Crossing the wooden bridge over Codornices Creek to the Berkeley Art Center always conjures a bit of the otherworldly. The fairy tale-like entrance, currently festooned with a hanging produce installation by Richmond ceramic artist Cathy Lu, is a physical and metaphorical passage to Somewhere Else. On each visit, the current exhibition remains out of view until you’re well inside the center’s doors, a willing captive of this charming 1967 building, insulated from the bustle of the surrounding park.
Now, in a new solo exhibition by Oakland artist David Huffman, images and ideas from Berkeley’s less-examined past rush to fill the space. Afro Hippie is BAC’s first solo show in over six years, marking a new direction in the art center’s mission to support Bay Area artists. Described as a “collaboration” with Huffman, the show freely mingles recent and previously unseen artworks alongside fragments of the artist’s own Berkeley childhood in the ’60s and ’70s.

Afro Hippie is dedicated to Huffman’s mother, a social and political activist who was part of not just the Black Power movement (a replica of a “Free Huey” banner she created hangs in the show) but also the hippie counterculture, and open to what Huffman describes as “fringe ideas.” Huffman’s life—and his exhibition—are the product of that hybridity, a visually scintillating counterargument to reductive categorization and thinking.
In this vein, Afro Hippie is more of an installation than a group of discrete artworks; different display methods and materials live comfortably together within the space. Family snapshots, enlarged and mounted to board, lean against the gallery’s angled walls. Rainbow-hued and tie-dye-like silhouettes of pyramids form a grid of framed acrylic paintings on paper. A monitor nestled in one of BAC’s architectural nooks plays a sparkling nine-second loop called Star Child. It all coheres.

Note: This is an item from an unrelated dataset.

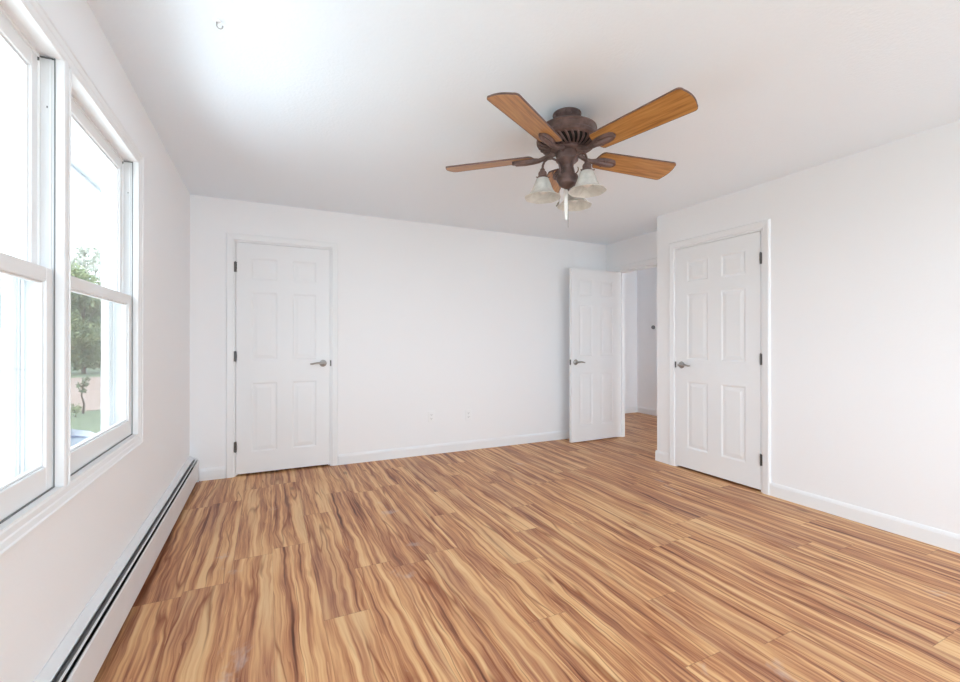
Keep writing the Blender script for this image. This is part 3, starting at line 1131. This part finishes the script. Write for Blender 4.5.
# ---------------------------------------------------------------- outside
GZ = -2.8
rnd = random.Random(7)
wall_x('wall_outside_lower', XO, XO + 0.12, -2.32, 5.72, z0=GZ, z1=-0.12, mat=M_SIDING)
mb = MB()
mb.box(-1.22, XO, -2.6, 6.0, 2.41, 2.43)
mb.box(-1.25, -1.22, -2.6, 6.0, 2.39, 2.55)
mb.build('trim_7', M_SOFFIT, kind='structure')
mb = MB()
mb.box(-110, 40, -40, 140, GZ - 0.3, GZ)
mb.build('ground_lawn', M_GRASS, kind='structure')
MB().box(-6.5, XO, -30, 30, GZ, GZ + 0.015).build('added_paving', M_CONC, kind='structure')  # pale slab added to send light up through the side windows
MB().box(XO - 1.0, 6.5, -7.5, -2.34, -0.30, -0.12).build('added_terrace', M_CONC, kind='structure')  # unseen pale slab added to bounce light onto the ceiling
# the drive crosses the view: a band square to the line of sight through the window
dirv = Vector((-0.277, 0.961, 0)).normalized()
side = Vector((dirv.y, -dirv.x, 0))
mb = MB()
n = 24
L_, R_ = [], []
for k in range(n + 1):
    s = -40 + 80 * k / n
    w = sin(k * 0.7) * 0.8
    L_.append(dirv * (33.5 + w) + side * s)
    R_.append(dirv * (66 + w * 0.6) + side * s)
for k in range(n):
    a, b2, c, d = L_[k], L_[k + 1], R_[k + 1], R_[k]
    for zz in (0.02,):
        mb.quad((a.x, a.y, GZ + zz), (b2.x, b2.y, GZ + zz), (c.x, c.y, GZ + zz), (d.x, d.y, GZ + zz))
bmesh.ops.remove_doubles(mb.bm, verts=mb.bm.verts, dist=1e-4)
mb.build('ground_drive', M_DRIVE, kind='structure')


def make_tree(loc, h, crown, n_leaf, leaf, mat, label, trunk_h, group, name='leafy_tree', trunk_r=0.16, base=0.3):
    o = empty(name, loc)
    tag(o, label, 'tree', group)
    mb = MB()
    mb.tube([(0, 0, -0.05), (0.05, 0.03, h * 0.25), (-0.08, 0.05, h * 0.5), (0.05, 0, h * 0.8)], [trunk_r, trunk_r * 0.8, trunk_r * 0.55, trunk_r * 0.2], 10)
    blobs = []
    for k in range(crown[2]):
        a = rnd.uniform(0, 2 * pi)
        zz = rnd.uniform(trunk_h, h)
        f = sin(pi * min(1, max(0.12, (zz - trunk_h + 0.4) / (h - trunk_h + 0.8)))) ** 0.6
        rr = crown[0] * f * rnd.uniform(0.2, 0.9)
        c = Vector((rr * cos(a), rr * sin(a), zz))
        blobs.append((c, crown[1] * rnd.uniform(0.7, 1.2)))
        st = Vector((0, 0, max(h * base, zz * 0.55)))
        mid = st.lerp(c, 0.5) + Vector((0, 0, 0.1 * h * 0.2))
        mb.tube([st, mid, c], [trunk_r * 0.28, trunk_r * 0.18, trunk_r * 0.06], 6)
    mb.build('trunk', M_BARK, o, autos=60)
    vs, fs = [], []
    for k in range(n_leaf):
        c, r = blobs[k % len(blobs)]
        d = Vector((rnd.gauss(0, 1), rnd.gauss(0, 1), rnd.gauss(0, 0.8))).normalized() * r * rnd.uniform(0.35, 1.0)
        p = c + d
        u = Vector((rnd.gauss(0, 1), rnd.gauss(0, 1), rnd.gauss(0, 1))).normalized()
        v = u.cross(Vector((rnd.gauss(0, 1), rnd.gauss(0, 1), rnd.gauss(0, 1)))).normalized()
        s = leaf * rnd.uniform(0.6, 1.3)
        b0 = len(vs)
        w = u.cross(v) * s * 0.12
        vs += [p - u * s, p - v * s * 0.45 + w, p + u * s, p + v * s * 0.45 + w]
        fs += [(b0, b0 + 1, b0 + 2, b0 + 3)]
    me = bpy.data.meshes.new('foliage')
    me.from_pydata([tuple(v) for v in vs], [], fs)
    me.materials.append(mat)
    f = bpy.data.objects.new('foliage', me)
    COL.objects.link(f)
    f.parent = o
    return o


def at(px, depth):
    """ground point seen at picture column px, at that depth from the viewer"""
    xc = (px - 480) / 441.93 * depth
    return (cos(0.4463) * xc + sin(0.4463) * depth, -sin(0.4463) * xc + cos(0.4463) * depth)


x, y = at(84, 56)
make_tree((x, y, GZ), 12.3, (5.0, 1.9, 34), 22000, 0.24, M_LEAF_A, 'broad dense green tree filling the lower pane, beyond the drive', 1.2, 'trees beyond the drive', trunk_r=0.25)
x, y = at(-30, 56)
make_tree((x, y, GZ), 11.5, (4.6, 1.8, 26), 13000, 0.26, M_LEAF_B, 'dense green tree glimpsed at the left edge through the nearer window', 1.2, 'trees beyond the drive', trunk_r=0.25)
x, y = at(88, 74)
make_tree((x, y, GZ), 19.5, (5.6, 1.5, 34), 8000, 0.22, M_LEAF_C, 'tall thin-leaved tree, coloured pale as if overexposed, rising above the green trees', 9.5, 'trees beyond the drive', trunk_r=0.3, base=0.5)
x, y = at(83, 24.6)
make_tree((x, y, GZ), 2.05, (0.24, 0.17, 9), 260, 0.07, M_LEAF_B, 'small thin sapling at the lawn edge in front of the drive', 1.25, None, name='sapling', trunk_r=0.06, base=0.7)
x, y = at(75, 23.4)
make_tree((x, y, GZ), 0.70, (0.38, 0.2, 8), 300, 0.06, M_LEAF_A, 'small round shrub on the lawn beside the sapling', 0.3, None, name='garden_shrub', trunk_r=0.03)

# blue car parked on the lawn side, only its roof shows over the sill
x, y = at(66, 12.3)
car = empty('parked_car', (x, y, GZ), radians(20))
tag(car, 'blue car parked below the window, seen over the sill', 'car')
side_p = [(-2.1, 0.30), (-2.15, 0.62), (-2.0, 0.86), (-1.45, 0.93), (-1.05, 0.98), (0.95, 0.98), (1.5, 0.90), (2.05, 0.74), (2.15, 0.50), (2.1, 0.28)]
roof_p = [(-1.75, 0.92), (-1.25, 1.36), (-0.8, 1.45), (0.15, 1.45), (0.55, 1.34), (1.15, 0.95)]
mb = MB()
mb.prism(side_p, lambda q: (q[0], -0.86, q[1]), lambda q: (q[0], 0.86, q[1]))
mb.build('body', M_CAR, car, bevel=0.06)
mb = MB()
mb.prism([(-1.28, 1.33), (-0.8, 1.46), (0.15, 1.46), (0.58, 1.33)], lambda q: (q[0], -0.66, q[1]), lambda q: (q[0], 0.66, q[1]))
mb.build('roof', M_CAR, car, bevel=0.03)
mb = MB()
mb.prism([(-1.72, 0.94), (-1.25, 1.35), (-0.8, 1.43), (0.15, 1.43), (0.55, 1.33), (1.12, 0.96)], lambda q: (q[0], -0.74 + 0.18 * (q[1] - 0.94), q[1]), lambda q: (q[0], 0.74 - 0.18 * (q[1] - 0.94), q[1]))
mb.build('windows', M_CARGLASS, car, bevel=0.02)
for sx in (-1.35, 1.35):
    for sy in (-0.80, 0.80):
        mb = MB()
        mb.lathe([(0.02, -0.1), (0.27, -0.1), (0.32, -0.08), (0.32, 0.08), (0.27, 0.1), (0.02, 0.1)], (sx, sy, 0.32), 24, Matrix.Rotation(pi / 2, 4, 'X'))
        mb.build('wheel', M_TYRE, car, autos=35)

The unavoidable, shiny centerpiece of the show is a 10-foot-tall foil-covered pyramid, a recreation of a similar structure that existed in Huffman’s living room as a child. In an interview with Essence Harden in the exhibition takeaway, Huffman explains his mother’s interest in pyramids, which was rooted in Afrocentrism and New Age ideas about the shape’s power. To Huffman, this somewhat out-there living room decor was just part of everyday life.